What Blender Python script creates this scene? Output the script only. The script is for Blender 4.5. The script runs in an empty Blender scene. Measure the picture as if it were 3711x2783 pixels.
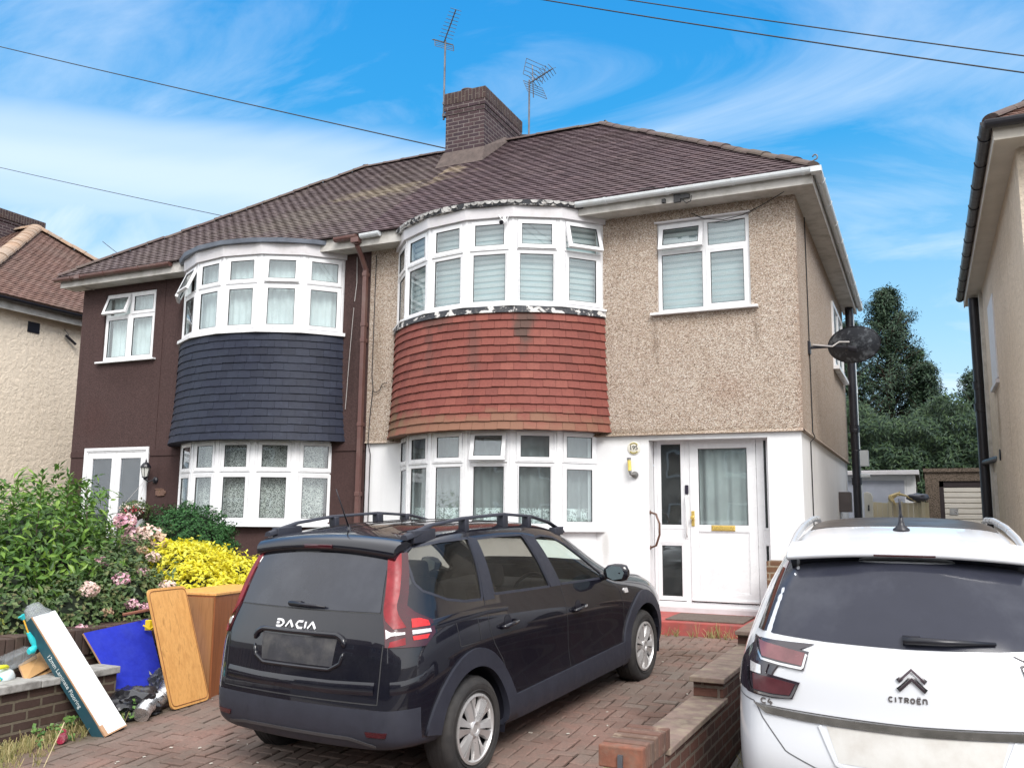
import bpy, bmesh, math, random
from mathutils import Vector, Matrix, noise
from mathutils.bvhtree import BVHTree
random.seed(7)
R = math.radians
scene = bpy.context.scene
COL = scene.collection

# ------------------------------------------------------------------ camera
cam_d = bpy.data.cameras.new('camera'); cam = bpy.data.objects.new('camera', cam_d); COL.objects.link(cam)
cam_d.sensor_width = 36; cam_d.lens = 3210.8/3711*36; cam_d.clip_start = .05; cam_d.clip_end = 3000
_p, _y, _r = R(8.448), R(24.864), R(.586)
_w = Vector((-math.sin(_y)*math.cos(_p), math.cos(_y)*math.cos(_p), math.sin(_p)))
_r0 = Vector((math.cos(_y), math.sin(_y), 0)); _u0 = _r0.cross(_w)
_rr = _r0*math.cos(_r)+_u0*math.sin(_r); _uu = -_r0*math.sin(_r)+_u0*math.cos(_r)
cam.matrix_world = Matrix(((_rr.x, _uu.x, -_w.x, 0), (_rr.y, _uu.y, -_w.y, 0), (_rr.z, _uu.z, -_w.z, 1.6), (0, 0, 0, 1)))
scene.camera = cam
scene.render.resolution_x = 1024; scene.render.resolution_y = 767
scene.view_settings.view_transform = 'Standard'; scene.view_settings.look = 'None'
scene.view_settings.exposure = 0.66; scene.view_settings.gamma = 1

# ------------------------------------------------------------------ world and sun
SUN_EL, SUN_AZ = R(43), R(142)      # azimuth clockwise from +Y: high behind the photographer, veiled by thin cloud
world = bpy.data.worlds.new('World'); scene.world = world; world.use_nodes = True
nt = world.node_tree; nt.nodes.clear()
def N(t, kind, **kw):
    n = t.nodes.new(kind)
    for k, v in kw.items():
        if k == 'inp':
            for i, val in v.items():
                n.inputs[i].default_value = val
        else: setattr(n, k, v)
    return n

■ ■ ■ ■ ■

→ AIM
Your task is to repeat the material above exactly, without its pictures.

→ TASK OUTPUT
What Blender Python script creates this scene? Output the script only. The script is for Blender 4.5. The script runs in an empty Blender scene. Measure the picture as if it were 3711x2783 pixels.
import bpy, bmesh, math, random
from mathutils import Vector, Matrix, noise
from mathutils.bvhtree import BVHTree
random.seed(7)
R = math.radians
scene = bpy.context.scene
COL = scene.collection

# ------------------------------------------------------------------ camera
cam_d = bpy.data.cameras.new('camera'); cam = bpy.data.objects.new('camera', cam_d); COL.objects.link(cam)
cam_d.sensor_width = 36; cam_d.lens = 3210.8/3711*36; cam_d.clip_start = .05; cam_d.clip_end = 3000
_p, _y, _r = R(8.448), R(24.864), R(.586)
_w = Vector((-math.sin(_y)*math.cos(_p), math.cos(_y)*math.cos(_p), math.sin(_p)))
_r0 = Vector((math.cos(_y), math.sin(_y), 0)); _u0 = _r0.cross(_w)
_rr = _r0*math.cos(_r)+_u0*math.sin(_r); _uu = -_r0*math.sin(_r)+_u0*math.cos(_r)
cam.matrix_world = Matrix(((_rr.x, _uu.x, -_w.x, 0), (_rr.y, _uu.y, -_w.y, 0), (_rr.z, _uu.z, -_w.z, 1.6), (0, 0, 0, 1)))
scene.camera = cam
scene.render.resolution_x = 1024; scene.render.resolution_y = 767
scene.view_settings.view_transform = 'Standard'; scene.view_settings.look = 'None'
scene.view_settings.exposure = 0.66; scene.view_settings.gamma = 1

# ------------------------------------------------------------------ world and sun
SUN_EL, SUN_AZ = R(43), R(142)      # azimuth clockwise from +Y: high behind the photographer, veiled by thin cloud
world = bpy.data.worlds.new('World'); scene.world = world; world.use_nodes = True
nt = world.node_tree; nt.nodes.clear()
def N(t, kind, **kw):
    n = t.nodes.new(kind)
    for k, v in kw.items():
        if k == 'inp':
            for i, val in v.items():
                n.inputs[i].default_value = val
        else: setattr(n, k, v)
    return n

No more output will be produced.